REQUEST:
The records below hold a stretch from the line with "The Blender Python" through the line with "11, 'petal_pink', 'lip_purple', (-.02, .02))"; return exactly those lines, ends included, and nothing more.

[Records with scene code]
>> Begin

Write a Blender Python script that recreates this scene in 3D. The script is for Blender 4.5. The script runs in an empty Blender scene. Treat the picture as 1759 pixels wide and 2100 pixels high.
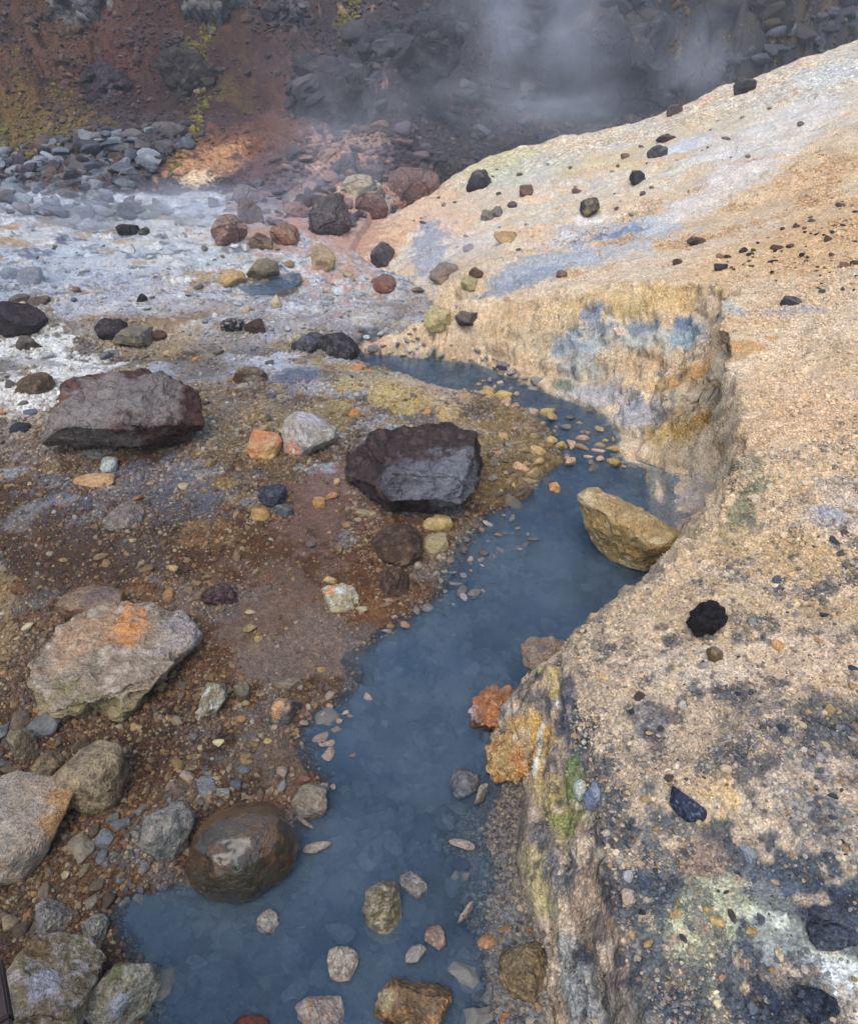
import bpy, bmesh, math, random
import numpy as np
from mathutils import Vector, Matrix, Euler

random.seed(7); rng = np.random.default_rng(7)
scene = bpy.context.scene
COL = scene.collection
R = math.radians

# ------------------------------------------------------------------ camera, sky, sun, exposure
CAM_H, PITCH, FOC = 2.4, R(32.0), 1500.0          # metres above the stream, tilt, focal length in 1759x2100 units
cam_d = bpy.data.cameras.new('camera'); cam = bpy.data.objects.new('camera', cam_d); COL.objects.link(cam)
cam.location = (0, 0, CAM_H); cam.rotation_euler = (math.pi/2 - PITCH, 0, 0)
cam_d.sensor_fit = 'VERTICAL'; cam_d.sensor_height = 24.0; cam_d.lens = 24.0*FOC/2100.0
cam_d.clip_start = 0.02; cam_d.clip_end = 500
scene.camera = cam

SUN_EL, SUN_AZ = R(60), R(-165)                    # sun stands high, behind the camera's left shoulder, veiled by thin cloud
world = bpy.data.worlds.new('World'); scene.world = world; world.use_nodes = True
wn = world.node_tree; wn.nodes.clear()
wo = wn.nodes.new('ShaderNodeOutputWorld'); bg = wn.nodes.new('ShaderNodeBackground'); sky = wn.nodes.new('ShaderNodeTexSky')
sky.sky_type = 'NISHITA'; sky.sun_disc = False; sky.sun_elevation = SUN_EL; sky.sun_rotation = SUN_AZ
sky.air_density = 1.0; sky.dust_density = 2.0; sky.ozone_density = 1.0
bg.inputs['Strength'].default_value = 0.15
wn.links.new(sky.outputs[0], bg.inputs[0]); wn.links.new(bg.outputs[0], wo.inputs[0])
sun_d = bpy.data.lights.new('sun', 'SUN'); sun = bpy.data.objects.new('sun', sun_d); COL.objects.link(sun)
sun_d.energy = 1.3; sun_d.angle = R(45); sun_d.color = (1.0, 0.96, 0.92)
sd = Vector((math.sin(SUN_AZ)*math.cos(SUN_EL), math.cos(SUN_AZ)*math.cos(SUN_EL), math.sin(SUN_EL)))
sun.rotation_euler = sd.to_track_quat('Z', 'Y').to_euler()
scene.view_settings.view_transform = 'Standard'; scene.view_settings.look = 'None'
scene.view_settings.gamma = 1.0; scene.view_settings.exposure = 0.62
scene.cycles.max_bounces = 5; scene.cycles.diffuse_bounces = 2; scene.cycles.use_adaptive_sampling = True; scene.cycles.adaptive_threshold = 0.045; scene.cycles.transparent_max_bounces = 12
scene.cycles.volume_bounces = 1; scene.cycles.volume_step_rate = 2.0; scene.cycles.volume_max_steps = 128

# ------------------------------------------------------------------ helpers: colour, noise, rays
def lin(c):
    c = np.asarray(c, float)/255.0
    return np.where(c <= 0.04045, c/12.92, ((c+0.055)/1.055)**2.4)

def _hash(i, j, k, s):
    with np.errstate(over='ignore'):
        h = (i*np.uint32(0x9E3779B1)) ^ (j*np.uint32(0x85EBCA77)) ^ (k*np.uint32(0xC2B2AE3D)) ^ np.uint32((s*747796405+2891336453) & 0xFFFFFFFF)
        h ^= h >> np.uint32(15); h *= np.uint32(0x2C1B3CED); h ^= h >> np.uint32(12); h *= np.uint32(0x297A2D39); h ^= h >> np.uint32(15)
    return h.astype(np.float64)*(2.0/4294967296.0) - 1.0

def vnoise(x, y, z=None, seed=0):
    x = np.asarray(x, float); y = np.asarray(y, float)
    fx, fy = np.floor(x), np.floor(y)
    ix, iy = fx.astype(np.int64).astype(np.uint32), fy.astype(np.int64).astype(np.uint32)
    u, v = x-fx, y-fy
    u = u*u*u*(u*(u*6-15)+10); v = v*v*v*(v*(v*6-15)+10)
    one = np.uint32(1)
    def layer(k):
        a = _hash(ix, iy, k, seed); b = _hash(ix+one, iy, k, seed); c = _hash(ix, iy+one, k, seed); d = _hash(ix+one, iy+one, k, seed)
        p = a+(b-a)*u; q = c+(d-c)*u
        return p+(q-p)*v
    if z is None: return layer(np.uint32(0))
    z = np.asarray(z, float); fz = np.floor(z); iz = fz.astype(np.int64).astype(np.uint32); w = z-fz; w = w*w*w*(w*(w*6-15)+10)
    a = layer(iz); b = layer(iz+one)
    return a+(b-a)*w

def fbm(x, y, z=None, o=4, seed=0, gain=0.5, lac=2.03):
    s = 0; a = 1.0; t = 0
    for k in range(o):
        s = s + a*vnoise(x*lac**k+17.3*k, y*lac**k-9.1*k, None if z is None else z*lac**k+5.7*k, seed+k*13)
        t += a; a *= gain
    return s/t

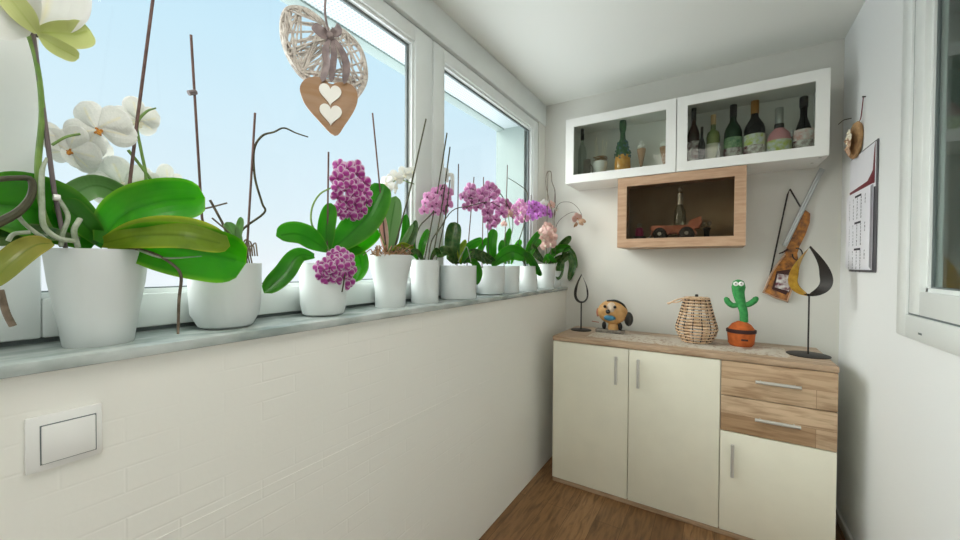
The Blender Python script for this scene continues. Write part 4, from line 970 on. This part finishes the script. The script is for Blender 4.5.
# --- 5: pink orchid, many dark stems
e_ = Orchid(425, -1.045, 260, 29, 27, 'pale pink orchid with many dark crossing stems in slim white pot', 'vase')
e_.stake([(424, 262, 0), (437, 195, 0), (447, 133, 0)], .0030, 'dark_stem'); e_.stake([(432, 262, .01), (443, 200, .01), (450, 147, .01)], .003, 'dark_stem'); e_.stake([(436, 262, .02), (446, 215, .02), (450, 180, .02)], .0025, 'dark_stem')
e_.stem([(418, 262, 0), (415, 243, 0), (420, 226, 0), (433, 212, 0), (439, 194, 0), (443, 185, 0)], .003, 'dark_stem'); e_.stem([(428, 262, 0), (432, 240, 0), (444, 222, 0), (446, 205, 0)], .003, 'dark_stem')
e_.stem([(436, 235, .03), (452, 211, .04), (470, 206, .05), (489, 202, .05), (500, 207, .05)], .0022, 'dark_stem')
e_.leaf([(418, 260, 0), (412, 248, .01), (411, 232, .01)], 8, 'leaf_green', .3); e_.leaf([(421, 260, 0), (422, 245, .01), (428, 229, .01)], 9, 'leaf_green', .2); e_.leaf([(430, 260, 0), (436, 250, .02), (441, 256, .03)], 8, 'leaf_dark', .6); e_.leaf([(424, 261, .02), (416, 252, .03), (408, 256, .03)], 8, 'leaf_dark', .4)
cluster(e_, [(422, 200), (430, 193), (445, 188), (452, 198), (450, 208), (436, 214), (424, 212)], 15, 11, 'petal_pink', 'lip_purple', (-.02, .02))

# --- 6: variegated leaves
f_ = Orchid(458.5, -1.04, 265.5, 36, 35.5, 'orchid with dark blotched leaves and thin stakes in wide cylindrical pot', 'cyl')
f_.leaf([(457, 264, 0), (452, 246, .01), (455, 222, .01)], 19, 'leaf_dark', .1, tip=.6, blunt=.9); f_.leaf([(454, 263, 0), (446, 252, .02), (437, 257, .03)], 14, 'leaf_dark', .4); f_.leaf([(460, 264, 0), (468, 248, .01), (482, 239, .01)], 12, 'leaf_green', .4)
f_.leaf([(463, 263, 0), (474, 254, .02), (495, 262, .02)], 14, 'leaf_dark', .2); f_.leaf([(466, 261, .02), (474, 262, .04), (479, 272, .04), (477, 285, .04)], 9, 'leaf_green', .2); f_.leaf([(460, 263, .02), (460, 250, .03), (466, 240, .03)], 8, 'leaf_olive', .5)
f_.stake([(457, 266, 0), (458.5, 164, 0)], .0026); f_.stake([(467, 266, .01), (469, 235, 0), (474, 177, 0)], .0026)
f_.stem([(458, 262, .03), (463, 252, .04), (467, 247, .04), (471, 262, .04)], .002, 'root', 'aerial_root')
# --- 7: mauve orchid
g = Orchid(490, -1.04, 266, 30, 27, 'mauve orchid with largest spray of blooms in wide white pot', 'round')
g.leaf([(494, 264, 0), (491, 246, .01), (494, 229, .01)], 13, 'leaf_green', .2, tip=.5, blunt=.9); g.leaf([(492, 266, .02), (504, 255, .04), (515, 252, .05), (526, 258, .05)], 18, 'leaf_green', .2, tip=.5, blunt=.9); g.leaf([(484, 264, 0), (480, 250, 0), (487, 238, 0)], 8, 'leaf_green', .4); g.leaf([(488, 264, .02), (480, 256, .03), (470, 262, .03)], 9, 'leaf_dark', .4)
g.stake([(482, 268, 0), (483.5, 177, 0)], .0026); g.stem([(489, 264, 0), (488, 240, 0), (487, 215, 0), (480, 200, 0), (468, 198, 0)], .0025, 'dark_stem'); g.stem([(497, 264, 0), (512, 232, 0), (510, 210, 0), (498, 190, 0)], .0025, 'dark_stem')
cluster(g, [(461, 192), (468, 187), (481, 190), (488, 186), (496, 192), (503, 200), (512, 212), (508, 220), (494, 222), (492, 228), (484, 224), (478, 210), (464, 206)], 21, 12.5, 'petal_mauve', 'lip_purple', (-.02, .04), .5)
# --- 8
h_ = Orchid(508, -1.03, 266, 24, 22, 'small-leaved orchid in plain pot half hidden behind the mauve one', 'taper')
h_.leaf([(509, 264, 0), (506, 246, 0), (510, 228, 0)], 8, 'leaf_green', .2); h_.leaf([(511, 264, 0), (516, 248, 0), (521, 240, 0)], 8, 'leaf_bright', .3); h_.leaf([(506, 264, 0), (501, 250, 0), (503, 240, 0)], 8, 'leaf_green', .3)
h_.stake([(504, 268, 0), (507.5, 165, 0)], .0026); h_.flower(509, 214, 9, 'petal_blush', .0, .3, .2, 0, 'lip_yellow'); h_.flower(504, 224, 7, 'petal_blush', .0, -.3, .2, 0, 'lip_yellow')
h_.stem([(508, 264, 0), (511, 240, 0), (508, 214, 0)], .002)
# --- 9
i_ = Orchid(527, -1.02, 266, 17, 21, 'violet-pink orchid in white pot that widens towards its foot', 'flare')
i_.leaf([(527, 264, 0), (530, 246, .01), (540, 231, .01)], 9, 'leaf_green', .3); i_.leaf([(528, 262, .01), (532, 248, .02), (541, 240, .02)], 9, 'leaf_green', .1); i_.leaf([(522, 250, .04), (530, 258, .05), (541, 276, .05)], 10, 'leaf_green', .3); i_.leaf([(525, 264, 0), (520, 250, 0), (514, 246, 0)], 8, 'leaf_dark', .3)
i_.stem([(526, 266, 0), (517, 250, 0), (523, 228, 0), (527, 205, 0), (527, 192, 0), (518, 184, 0), (508, 178, 0)], [.003, .003, .003, .003, .003, .0022, .0018], 'dark_stem'); i_.stake([(530, 268, 0), (531, 195, 0)], .0026, 'stake_grey')
cluster(i_, [(512, 208), (520, 202), (526, 208), (524, 222), (514, 222)], 8, 10, 'petal_pink', 'lip_white', (-.02, .02)); cluster(i_, [(525, 206), (534, 203), (548, 205), (549, 214), (538, 219), (527, 217)], 13, 9, 'petal_violet', 'lip_purple', (-.02, .02))
# --- 10
j_ = Orchid(546, -1.0, 264, 20, 16, 'blush pink orchid with stems looped around a tall stake', 'taper')
j_.leaf([(545, 263, 0), (536, 254, .01), (532, 244, .01)], 9, 'leaf_dark', .3); j_.leaf([(546, 263, 0), (556, 250, .01), (571, 247, .01)], 10, 'leaf_green', .2, blunt=.9); j_.leaf([(548, 263, 0), (560, 258, .02), (568, 259, .03)], 9, 'leaf_dark', .4); j_.leaf([(553, 256, -.01), (562, 245, -.01), (571, 236, -.01)], 9, 'leaf_dark', .2)
j_.leaf([(543, 262, .02), (548, 256, .03), (556, 262, .03)], 7, 'leaf_green', .5)
j_.stake([(546, 268, 0), (548, 171, 0)], .003, 'dry_stem'); j_.stake([(553, 268, 0), (555, 190, 0)], .0028, 'stake')
j_.stem([(550, 262, 0), (553, 220, 0), (549, 200, 0), (546, 184, 0), (547, 173, 0), (551, 172, 0), (552, 182, 0), (555, 192, 0), (555, 215, 0)],   .003, 'dry_stem')
cluster(j_, [(541, 232), (547, 226), (553, 230), (554, 242), (546, 247), (541, 241)], 9, 11, 'petal_blush', 'lip_white', (.0, .03)); j_.flower(551, 205, 9, 'petal_blush', 0, .2, .1, .1, 'lip_yellow'); j_.flower(544, 203, 8, 'petal_white', 0, .2, .1, .1, 'lip_yellow'); j_.flower(556, 210, 8, 'petal_white', 0, .9, .1, .1, 'lip_yellow')
# --- 11
k_ = Orchid(556, -.985, 271, 11, 9, 'orchid with drooping dark leaves in smallest pot at the right end of the sill', 'taper')
k_.leaf([(556, 270, 0), (561, 262, .02), (560, 272, .03), (558, 280, .03)], 9, 'leaf_dark', .2, blunt=.9); k_.leaf([(557, 269, 0), (568, 256, .02), (573, 264, .03), (569, 281, .03)], 9, 'leaf_dark', .2, blunt=.9); k_.leaf([(558, 268, .0), (566, 250, .0), (573, 254, .01), (577, 268, .01)], 7, 'leaf_dark', .4)
k_.stem([(556, 270, 0), (555, 240, 0), (557, 224, .0), (566, 215, 0), (575, 212, 0), (580, 216, 0)], .0018, 'dry_stem'); k_.stem([(556, 262, 0), (554, 225, 0), (558, 205, 0), (569, 202, 0), (577, 207, 0), (582, 215, 0)], .0018, 'dry_stem')
k_.flower(577, 218, 11, 'petal_blush', .01, .4, .2, .2, 'lip_yellow'); k_.flower(582, 222, 8, 'petal_dry', .01, -.3, .4, .8, 'lip_yellow'); k_.flower(576, 225, 6, 'petal_dry', .01, .9, .4, .3, 'lip_yellow')
for pr in PROTO.values():
    for q in pr: bpy.data.objects.remove(q)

>> End

WRITTEN REPLY:
The Blender Python script for this scene continues. Write part 4, from line 970 on. This part finishes the script. The script is for Blender 4.5.
# --- 5: pink orchid, many dark stems
e_ = Orchid(425, -1.045, 260, 29, 27, 'pale pink orchid with many dark crossing stems in slim white pot', 'vase')
e_.stake([(424, 262, 0), (437, 195, 0), (447, 133, 0)], .0030, 'dark_stem'); e_.stake([(432, 262, .01), (443, 200, .01), (450, 147, .01)], .003, 'dark_stem'); e_.stake([(436, 262, .02), (446, 215, .02), (450, 180, .02)], .0025, 'dark_stem')
e_.stem([(418, 262, 0), (415, 243, 0), (420, 226, 0), (433, 212, 0), (439, 194, 0), (443, 185, 0)], .003, 'dark_stem'); e_.stem([(428, 262, 0), (432, 240, 0), (444, 222, 0), (446, 205, 0)], .003, 'dark_stem')
e_.stem([(436, 235, .03), (452, 211, .04), (470, 206, .05), (489, 202, .05), (500, 207, .05)], .0022, 'dark_stem')
e_.leaf([(418, 260, 0), (412, 248, .01), (411, 232, .01)], 8, 'leaf_green', .3); e_.leaf([(421, 260, 0), (422, 245, .01), (428, 229, .01)], 9, 'leaf_green', .2); e_.leaf([(430, 260, 0), (436, 250, .02), (441, 256, .03)], 8, 'leaf_dark', .6); e_.leaf([(424, 261, .02), (416, 252, .03), (408, 256, .03)], 8, 'leaf_dark', .4)
cluster(e_, [(422, 200), (430, 193), (445, 188), (452, 198), (450, 208), (436, 214), (424, 212)], 15, 11, 'petal_pink', 'lip_purple', (-.02, .02))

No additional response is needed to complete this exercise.